## [OBJECTIVE]
Find and return each line containing "Treat".

## [DATA FOR THE TASK]
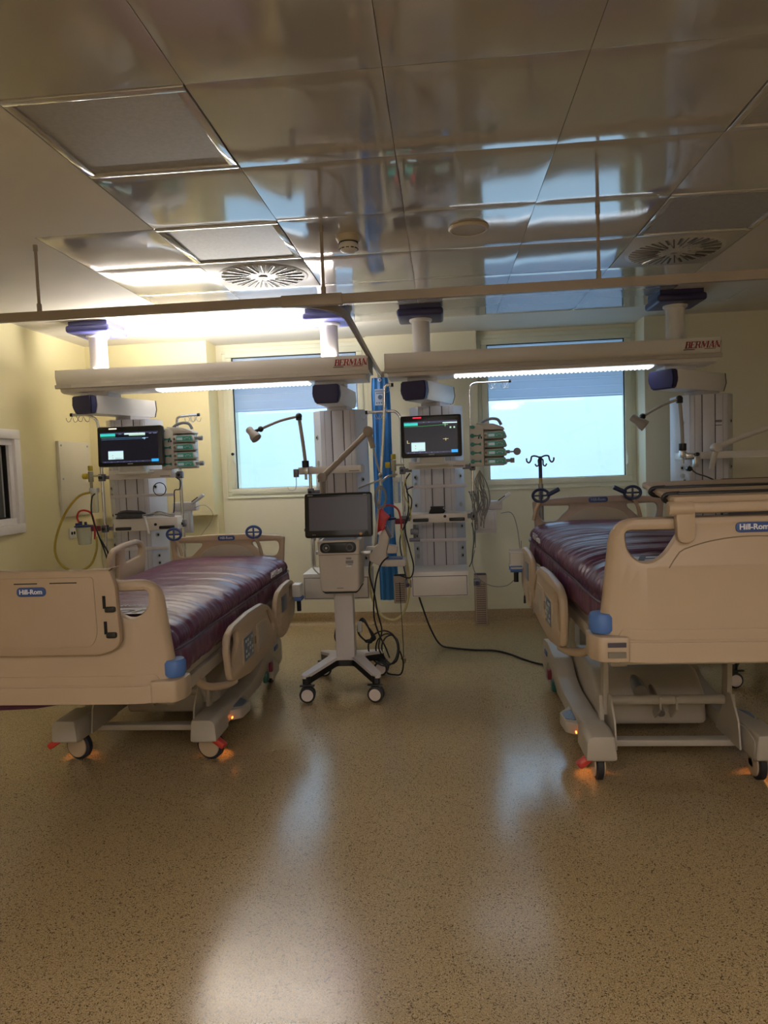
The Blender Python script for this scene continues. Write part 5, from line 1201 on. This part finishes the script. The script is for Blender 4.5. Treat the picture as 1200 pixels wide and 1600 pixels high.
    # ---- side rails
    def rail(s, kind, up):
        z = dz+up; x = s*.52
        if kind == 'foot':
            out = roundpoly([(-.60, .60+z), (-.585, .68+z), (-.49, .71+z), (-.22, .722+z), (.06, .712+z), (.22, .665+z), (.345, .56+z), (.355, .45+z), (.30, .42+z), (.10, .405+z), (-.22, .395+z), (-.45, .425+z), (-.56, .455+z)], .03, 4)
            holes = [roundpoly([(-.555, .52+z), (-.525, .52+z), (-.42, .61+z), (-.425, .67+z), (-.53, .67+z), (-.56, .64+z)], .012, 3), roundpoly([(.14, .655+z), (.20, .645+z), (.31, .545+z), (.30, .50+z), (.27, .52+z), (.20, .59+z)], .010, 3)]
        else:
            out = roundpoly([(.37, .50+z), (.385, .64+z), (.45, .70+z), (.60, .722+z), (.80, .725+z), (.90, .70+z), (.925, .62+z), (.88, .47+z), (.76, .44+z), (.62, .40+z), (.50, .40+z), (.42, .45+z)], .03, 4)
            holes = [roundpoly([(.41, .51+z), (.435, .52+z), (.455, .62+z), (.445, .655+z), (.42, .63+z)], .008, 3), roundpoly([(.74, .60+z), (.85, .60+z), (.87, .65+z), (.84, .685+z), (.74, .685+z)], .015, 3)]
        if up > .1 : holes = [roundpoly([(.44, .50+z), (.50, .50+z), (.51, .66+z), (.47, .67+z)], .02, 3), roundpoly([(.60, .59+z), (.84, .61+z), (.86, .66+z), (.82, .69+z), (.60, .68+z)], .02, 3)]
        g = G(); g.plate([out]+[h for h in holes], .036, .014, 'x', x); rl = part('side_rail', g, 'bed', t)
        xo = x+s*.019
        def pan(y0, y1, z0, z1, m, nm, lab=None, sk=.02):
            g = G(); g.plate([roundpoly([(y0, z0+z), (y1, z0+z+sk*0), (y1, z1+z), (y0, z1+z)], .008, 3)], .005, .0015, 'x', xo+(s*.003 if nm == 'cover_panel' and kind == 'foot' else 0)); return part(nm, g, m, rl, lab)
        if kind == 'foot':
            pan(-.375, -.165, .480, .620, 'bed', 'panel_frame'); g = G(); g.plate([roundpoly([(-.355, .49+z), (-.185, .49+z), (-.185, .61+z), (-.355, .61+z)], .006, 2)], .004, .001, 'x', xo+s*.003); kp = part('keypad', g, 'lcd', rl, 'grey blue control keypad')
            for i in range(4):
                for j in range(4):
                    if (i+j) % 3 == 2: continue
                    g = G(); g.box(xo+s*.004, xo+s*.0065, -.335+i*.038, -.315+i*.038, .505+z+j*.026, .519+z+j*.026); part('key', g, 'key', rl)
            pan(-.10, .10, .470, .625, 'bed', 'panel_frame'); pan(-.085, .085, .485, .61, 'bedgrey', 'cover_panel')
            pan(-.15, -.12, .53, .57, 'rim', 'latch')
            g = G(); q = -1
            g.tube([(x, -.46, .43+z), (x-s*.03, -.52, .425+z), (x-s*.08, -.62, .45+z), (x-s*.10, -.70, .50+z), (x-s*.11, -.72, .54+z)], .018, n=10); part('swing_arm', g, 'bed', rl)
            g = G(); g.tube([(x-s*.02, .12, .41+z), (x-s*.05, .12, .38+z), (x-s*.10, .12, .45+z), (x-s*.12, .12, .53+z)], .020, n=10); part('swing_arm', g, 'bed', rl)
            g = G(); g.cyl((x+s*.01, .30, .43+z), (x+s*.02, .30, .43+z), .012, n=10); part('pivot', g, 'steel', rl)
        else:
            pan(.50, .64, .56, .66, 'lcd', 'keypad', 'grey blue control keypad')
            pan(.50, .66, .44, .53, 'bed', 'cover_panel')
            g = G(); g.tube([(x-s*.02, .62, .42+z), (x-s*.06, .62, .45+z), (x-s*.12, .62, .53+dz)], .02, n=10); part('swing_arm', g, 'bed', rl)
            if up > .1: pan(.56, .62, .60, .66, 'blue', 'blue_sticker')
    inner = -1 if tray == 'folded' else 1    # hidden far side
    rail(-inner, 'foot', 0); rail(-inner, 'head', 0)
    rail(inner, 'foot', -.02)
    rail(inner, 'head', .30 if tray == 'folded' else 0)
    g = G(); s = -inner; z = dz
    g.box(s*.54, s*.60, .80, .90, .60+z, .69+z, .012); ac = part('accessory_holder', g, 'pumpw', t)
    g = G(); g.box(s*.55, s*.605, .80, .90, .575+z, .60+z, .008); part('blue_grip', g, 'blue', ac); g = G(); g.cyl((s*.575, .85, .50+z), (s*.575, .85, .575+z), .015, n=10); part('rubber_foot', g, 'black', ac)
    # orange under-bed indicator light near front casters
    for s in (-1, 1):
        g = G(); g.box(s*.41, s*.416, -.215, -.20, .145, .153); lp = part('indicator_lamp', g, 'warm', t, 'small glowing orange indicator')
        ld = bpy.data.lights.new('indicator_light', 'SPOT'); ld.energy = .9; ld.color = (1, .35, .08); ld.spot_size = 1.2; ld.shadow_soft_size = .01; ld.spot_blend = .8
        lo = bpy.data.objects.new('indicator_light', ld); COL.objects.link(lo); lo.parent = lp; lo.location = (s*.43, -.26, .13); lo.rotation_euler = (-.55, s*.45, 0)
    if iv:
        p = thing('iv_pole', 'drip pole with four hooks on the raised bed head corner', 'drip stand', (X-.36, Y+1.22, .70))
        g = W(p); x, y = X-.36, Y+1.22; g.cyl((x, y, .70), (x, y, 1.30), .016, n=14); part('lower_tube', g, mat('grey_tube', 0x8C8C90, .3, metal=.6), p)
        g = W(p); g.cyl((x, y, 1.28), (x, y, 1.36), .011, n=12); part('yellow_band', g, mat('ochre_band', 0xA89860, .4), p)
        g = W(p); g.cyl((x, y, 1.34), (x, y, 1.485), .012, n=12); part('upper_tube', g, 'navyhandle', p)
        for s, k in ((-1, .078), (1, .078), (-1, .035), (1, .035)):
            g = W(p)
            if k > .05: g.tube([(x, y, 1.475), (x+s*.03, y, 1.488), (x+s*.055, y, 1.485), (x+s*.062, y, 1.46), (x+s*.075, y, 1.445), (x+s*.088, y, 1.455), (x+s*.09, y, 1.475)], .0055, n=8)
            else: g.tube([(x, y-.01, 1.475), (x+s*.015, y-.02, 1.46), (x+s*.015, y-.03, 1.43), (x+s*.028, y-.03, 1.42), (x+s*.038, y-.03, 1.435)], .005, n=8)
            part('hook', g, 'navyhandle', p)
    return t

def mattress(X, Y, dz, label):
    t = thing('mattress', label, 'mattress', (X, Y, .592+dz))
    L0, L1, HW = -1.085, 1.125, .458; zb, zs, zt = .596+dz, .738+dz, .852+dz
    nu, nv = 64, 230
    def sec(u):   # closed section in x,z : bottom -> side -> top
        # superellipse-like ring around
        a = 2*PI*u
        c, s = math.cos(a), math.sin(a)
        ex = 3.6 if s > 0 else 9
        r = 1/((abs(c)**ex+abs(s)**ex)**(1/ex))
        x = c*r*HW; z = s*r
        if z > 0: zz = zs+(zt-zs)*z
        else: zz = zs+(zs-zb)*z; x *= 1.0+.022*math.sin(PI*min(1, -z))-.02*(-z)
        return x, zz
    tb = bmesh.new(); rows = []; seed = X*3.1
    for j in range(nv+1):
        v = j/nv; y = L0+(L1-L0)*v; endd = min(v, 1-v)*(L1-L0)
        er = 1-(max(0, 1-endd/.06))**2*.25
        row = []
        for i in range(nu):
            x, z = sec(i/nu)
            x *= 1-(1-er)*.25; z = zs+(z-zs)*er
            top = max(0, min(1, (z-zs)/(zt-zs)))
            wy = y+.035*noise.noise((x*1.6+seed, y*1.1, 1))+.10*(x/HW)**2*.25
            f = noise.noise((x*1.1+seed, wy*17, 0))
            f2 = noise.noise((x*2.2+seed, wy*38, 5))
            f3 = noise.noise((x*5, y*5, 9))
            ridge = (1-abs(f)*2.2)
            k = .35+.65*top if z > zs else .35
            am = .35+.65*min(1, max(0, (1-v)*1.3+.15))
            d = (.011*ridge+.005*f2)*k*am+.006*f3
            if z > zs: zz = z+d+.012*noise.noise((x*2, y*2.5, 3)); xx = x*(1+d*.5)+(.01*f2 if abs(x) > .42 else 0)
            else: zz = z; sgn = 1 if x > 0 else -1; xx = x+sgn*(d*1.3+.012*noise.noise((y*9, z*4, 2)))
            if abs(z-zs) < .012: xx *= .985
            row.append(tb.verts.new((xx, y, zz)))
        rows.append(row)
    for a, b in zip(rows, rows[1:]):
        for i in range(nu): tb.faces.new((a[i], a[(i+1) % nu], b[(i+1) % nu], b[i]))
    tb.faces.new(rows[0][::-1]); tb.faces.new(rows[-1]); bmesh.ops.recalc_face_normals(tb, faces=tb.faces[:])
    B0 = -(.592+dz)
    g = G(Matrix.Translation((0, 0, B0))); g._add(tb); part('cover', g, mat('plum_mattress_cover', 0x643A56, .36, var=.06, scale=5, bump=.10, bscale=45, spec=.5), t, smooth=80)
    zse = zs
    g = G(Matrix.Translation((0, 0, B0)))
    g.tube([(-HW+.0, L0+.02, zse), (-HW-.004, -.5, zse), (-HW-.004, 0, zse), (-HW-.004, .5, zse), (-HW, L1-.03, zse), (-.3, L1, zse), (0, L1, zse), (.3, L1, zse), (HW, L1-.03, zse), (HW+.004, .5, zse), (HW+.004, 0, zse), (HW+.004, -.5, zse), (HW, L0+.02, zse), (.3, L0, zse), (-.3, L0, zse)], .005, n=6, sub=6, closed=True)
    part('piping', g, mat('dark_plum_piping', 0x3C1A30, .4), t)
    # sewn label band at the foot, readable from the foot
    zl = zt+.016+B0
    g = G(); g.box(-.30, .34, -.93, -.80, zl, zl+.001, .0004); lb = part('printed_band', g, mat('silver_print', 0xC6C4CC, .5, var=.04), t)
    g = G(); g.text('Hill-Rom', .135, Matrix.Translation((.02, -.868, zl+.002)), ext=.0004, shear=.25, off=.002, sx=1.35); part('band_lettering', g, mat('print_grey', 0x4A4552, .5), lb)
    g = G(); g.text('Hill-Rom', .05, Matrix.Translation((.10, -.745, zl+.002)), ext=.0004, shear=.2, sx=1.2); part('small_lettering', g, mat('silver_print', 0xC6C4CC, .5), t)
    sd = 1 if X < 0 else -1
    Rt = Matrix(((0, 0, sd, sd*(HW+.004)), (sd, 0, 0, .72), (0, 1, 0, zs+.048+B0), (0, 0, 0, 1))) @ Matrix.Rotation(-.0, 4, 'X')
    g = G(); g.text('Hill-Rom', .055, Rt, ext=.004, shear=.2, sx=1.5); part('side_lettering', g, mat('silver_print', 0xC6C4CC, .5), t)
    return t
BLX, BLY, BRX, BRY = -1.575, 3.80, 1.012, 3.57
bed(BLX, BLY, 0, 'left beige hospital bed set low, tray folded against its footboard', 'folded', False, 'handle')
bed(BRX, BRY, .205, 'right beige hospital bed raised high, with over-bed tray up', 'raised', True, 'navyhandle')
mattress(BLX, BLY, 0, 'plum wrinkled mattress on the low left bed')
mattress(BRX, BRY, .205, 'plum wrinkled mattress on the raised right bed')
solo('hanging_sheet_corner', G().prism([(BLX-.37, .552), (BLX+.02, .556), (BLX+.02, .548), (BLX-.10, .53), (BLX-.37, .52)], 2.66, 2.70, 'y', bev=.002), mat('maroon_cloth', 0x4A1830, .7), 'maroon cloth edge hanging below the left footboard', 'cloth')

* * *

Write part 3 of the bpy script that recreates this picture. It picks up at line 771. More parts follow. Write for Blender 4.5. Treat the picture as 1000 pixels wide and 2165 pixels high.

## [REPLY]
The Blender Python script for this scene continues. Write part 5, from line 1201 on. This part finishes the script. The script is for Blender 4.5. Treat the picture as 1200 pixels wide and 1600 pixels high.
Write part 3 of the bpy script that recreates this picture. It picks up at line 771. More parts follow. Write for Blender 4.5. Treat the picture as 1000 pixels wide and 2165 pixels high.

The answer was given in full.